Local lawmakers react to NY corruption arrests

corruptioncomplaint

ALBANY, N.Y. (NEWS10) – New York lawmakers are already talking about how the allegations in the complaint will change things in Albany.

Local representatives say this points back to the need to have stronger ethics laws and restore the public’s faith in their government.

This lengthy complaint calls the alleged corruption a “multi-year bribery scheme” by some of Governor Cuomo’s top aides and allies.

The allegations are inside a nearly 80-page complaint outline, what is being called a classic quid pro quo.

Local lawmakers say it’s just another instance causing the public to lose trust in its government.

The 12 count complaint alleges bribery, corruption, and fraud connected to hundreds of millions of dollars in state money and benefits.

Government watchdog, Blair Horner, says it’s disheartening to again be talking about corruption in Albany.

“Its an unbelievable scheme. I think the allegations in the US attorney’s complaint are a bombshell in terms of how state government works,” Horner said.

A blow to all officials the public puts their trust in.

Assemblyman Steve McLaughlin says it’s best these allegations have been uncovered.

“It’s good for the state of New York. You’ve got to get rid of corruption in government or you can’t have a functioning successful government or society,” McLaughlin said.

On the other side of the aisle, Assemblyman John McDonald says moving forward those in government should take this as a learning opportunity, saying it’s crucial for dealings like this to be honest.

“When organizations are able to operate with public money in a non transparent fashion, it’s a recipe for corruption,” McDonald said.

The lengthy complaint alleges former top Cuomo aide and long time friend of the governor, Joe Perocco, lined his own pockets with bribes from companies and in return, promised to award them bids for government projects.

A former top Cuomo aide and a personal friend of the governor, Joseph Percoco is accused of lining his own pockets. In return, he’s accused of helping to award bids to the companies paying him to do so.

Calling that money “ziti, a nod to the popular mobster television series, “The Sopranos.”

“Basically viewed the governor’s economic development programs and energy policies as a gold rush where they were supposed to hand over fist make as much money as they can,” Horner said.

Many are saying now, the whole system of how bids are made and accepted, needs to change.
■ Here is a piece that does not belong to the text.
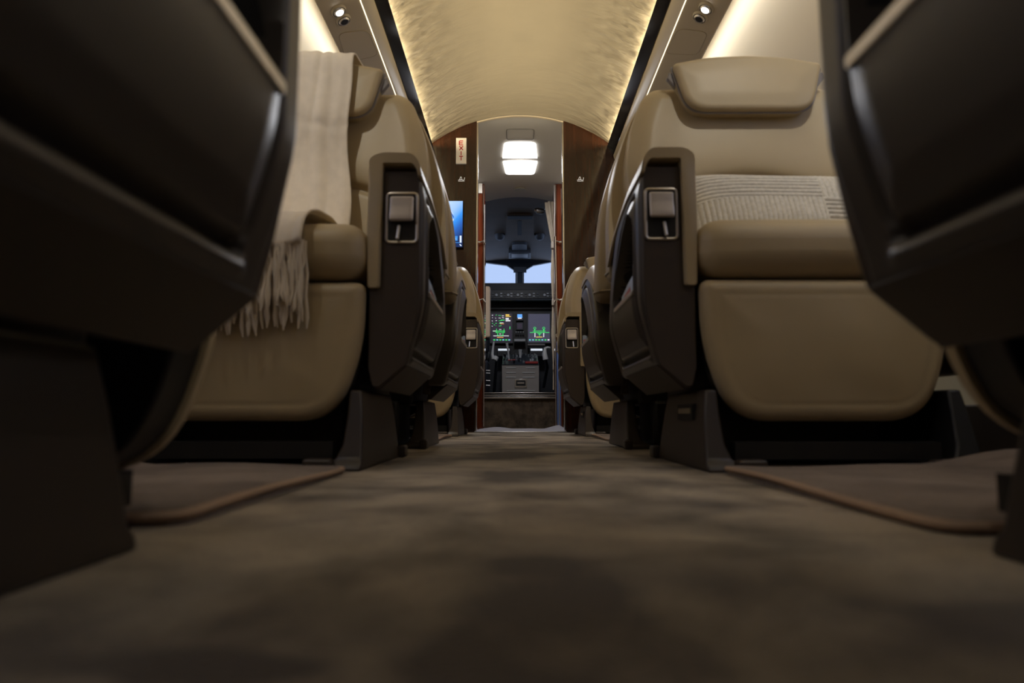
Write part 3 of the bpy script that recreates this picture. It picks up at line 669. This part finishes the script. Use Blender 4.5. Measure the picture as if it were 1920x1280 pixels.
for side, px in (('left', 865), ('right', 1088)):
    c = at(px, 335.5, Y=YP-0.004); k_ = 4.05/1280
    sg = [[(-6, -4), (6, -4)], [(-6, -2.2), (-5, -1.6), (-3.5, -1.6), (-1.8, 3.5), (-0.8, 4.5), (0.2, 3.5), (1.0, -1), (3, -2.2), (5.5, -2.2), (6.5, 3)], [(-3.6, -1.5), (1, -1)]]
    mb = MB()
    for ln in sg: mb.tube([(u*k_, 0, v*k_) for u, v in ln], 0.0013, 6)
    o = mb.build('belt_pictogram', glyph); o.location = c
    tag(o, 'small white lit seat-belt pictogram on the %s partition' % side, 'pictogram', 'lit seat-belt pictograms')
# wall television
tvY = YP-0.03
a, b_ = at(790, 377, Y=tvY), at(867, 463, Y=tvY); cx_, cz_ = (a.x+b_.x)/2, (a.z+b_.z)/2; hw, hh = (b_.x-a.x)/2, (a.z-b_.z)/2
tv = empty('television', (cx_, tvY, cz_), label='flat screen on the left partition showing a blue sky picture', cat='television')
MB().box(-hw-0.004, hw+0.004, 0.0, 0.028, -hh-0.004, hh+0.004).build('screen_housing', blackm, tv, bevel=0.004)
tm = bpy.data.materials.new('tv_picture'); tm.use_nodes = True; nt = tm.node_tree; N = nt.nodes
b = N['Principled BSDF']; b.inputs['Base Color'].default_value = (0.01, 0.01, 0.02, 1)
tc = N.new('ShaderNodeTexCoord'); sp = N.new('ShaderNodeSeparateXYZ'); nt.links.new(tc.outputs['Object'], sp.inputs[0])
mth = N.new('ShaderNodeMath'); mth.operation = 'MULTIPLY_ADD'; nt.links.new(sp.outputs['X'], mth.inputs[0]); mth.inputs[1].default_value = -1.2; nt.links.new(sp.outputs['Z'], mth.inputs[2])
mr = N.new('ShaderNodeMapRange'); mr.inputs['From Min'].default_value = -0.22; mr.inputs['From Max'].default_value = 0.10; nt.links.new(mth.outputs[0], mr.inputs['Value'])
r = N.new('ShaderNodeValToRGB'); nt.links.new(mr.outputs[0], r.inputs[0]); el = r.color_ramp.elements
el[0].position = 0.0; el[0].color = (0.004, 0.02, 0.09, 1); el[1].position = 1.0; el[1].color = (0.45, 0.60, 0.85, 1)
for pos, c in ((0.25, (0.015, 0.10, 0.42, 1)), (0.45, (0.03, 0.25, 0.75, 1)), (0.52, (0.12, 0.35, 0.8, 1)), (0.7, (0.30, 0.48, 0.85, 1))): e_ = el.new(pos); e_.color = c
nt.links.new(r.outputs[0], b.inputs['Emission Color']); b.inputs['Emission Strength'].default_value = 1.3
pic = MB().box(-hw, hw, -0.002, 0.0, -hh, hh).build('picture', tm, tv, smooth=False)
mb = MB()
def tvq(px0, py0, px1, py1, w_, m):
    p, q = at(px0, py0, Y=tvY), at(px1, py1, Y=tvY); d = Vector((q.x-p.x, 0, q.z-p.z)); n_ = Vector((-d.z, 0, d.x))/d.length*w_*tvY/2560
    v = [p+n_, q+n_, q-n_, p-n_]; v = [(x_.x-cx_, -0.004, x_.z-cz_) for x_ in v]+[(x_.x-cx_, -0.003, x_.z-cz_) for x_ in v]
    mb.add(v, [(0, 1, 2, 3), (7, 6, 5, 4), (0, 4, 5, 1), (1, 5, 6, 2), (2, 6, 7, 3), (3, 7, 4, 0)], m)
tvq(836, 384, 851, 408, 2.0, 0); tvq(838, 382, 850, 402, 0.8, 1); tvq(838, 408, 850, 414, 6, 1); tvq(848, 447, 858, 447, 9, 2); tvq(848, 448, 856, 448, 3, 1); tvq(862, 443, 865, 443, 1, 1); tvq(863.7, 442, 863.7, 455, 3.5, 1); tvq(862, 458, 865, 461, 2, 1); tvq(800, 455, 862, 455, 1.0, 2)
mb.build('picture_pattern', [E('tv_navy', (0.02, 0.12, 0.5)), E('tv_white', (0.75, 0.85, 1.0)), E('tv_blue', (0.05, 0.30, 0.8))], pic, smooth=False)

# overhead service units: reading light, air vent, hatch
def psu_pt(px, py):
    s = -1 if px < 967 else 1; d = _Z @ (_F+_R*((px-960)/1280)+_U*((640-py)/1280)); o0 = Vector((CX, 0, CH))
    # plane through (0.600,1.628)-(0.741,1.556)
    n_ = Vector((s*(1.628-1.556), 0, (0.741-0.600))).normalized(); q = Vector((s*0.600, 0, 1.628)); return o0+d*((q-o0).dot(n_)/d.dot(n_)), n_, s
for px, py, lab, kind in ((634.5, 19.5, 'left', 'l'), (643.5, 36.5, 'left', 'v'), (1324.5, 14.5, 'right', 'l'), (1313, 31.5, 'right', 'v')):
    c, n_, s = psu_pt(px, py); dn = -n_
    nm = 'reading_light' if kind == 'l' else 'air_vent'
    lb = ('lit round reading light in the %s overhead panel' if kind == 'l' else 'round swivel air vent beside the reading light in the %s overhead panel') % lab
    g = empty(nm, c, label=lb, cat='reading light' if kind == 'l' else 'air vent', group='overhead '+('reading lights' if kind == 'l' else 'air vents'))
    ring = MB().tube([n_*0.002, dn*0.004, dn*0.008], [0.030, 0.029, 0.025], 28).build('bezel', panelm, g)
    MB().tube([dn*0.0082, dn*0.0088], [0.0245, 0.0245], 28).build('dark_rim', mat('rim_'+lab+kind, (0.06, 0.05, 0.03), 0.4), g)
    MB().tube([dn*0.0088, dn*0.014], [0.0215, 0.018], 28).build('swivel', satin, g)
    MB().tube([dn*0.0142+Vector((0, -0.004, 0)), dn*0.016+Vector((0, -0.004, 0))], [0.015, 0.014], 24).build('lens' if kind == 'l' else 'nozzle', bulb if kind == 'l' else blackm, g)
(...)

“They could be written to favor people and that’s wrong. And historically, I bet there are many developers watching this right now saying, ‘Yeah I got shut out,'” McDonald said.

“Those of us that are trustworthy and those of us who aren’t. And the problem is the public, they don’t know who that is. And many times we don’t know who that is,” McLaughlin said.

Many are asking for the harshest punishment if these allegations are found to be true.

“They should be dragged away and horsewhipped in my opinion. It’s a violation of public trust and no one should be able to do that,” Horner said.

It’s important to note that the governor is not mentioned as having any part in these allegations.

But local lawmakers say if what’s in these pages turns out to be true, Cuomo will have questions to answer.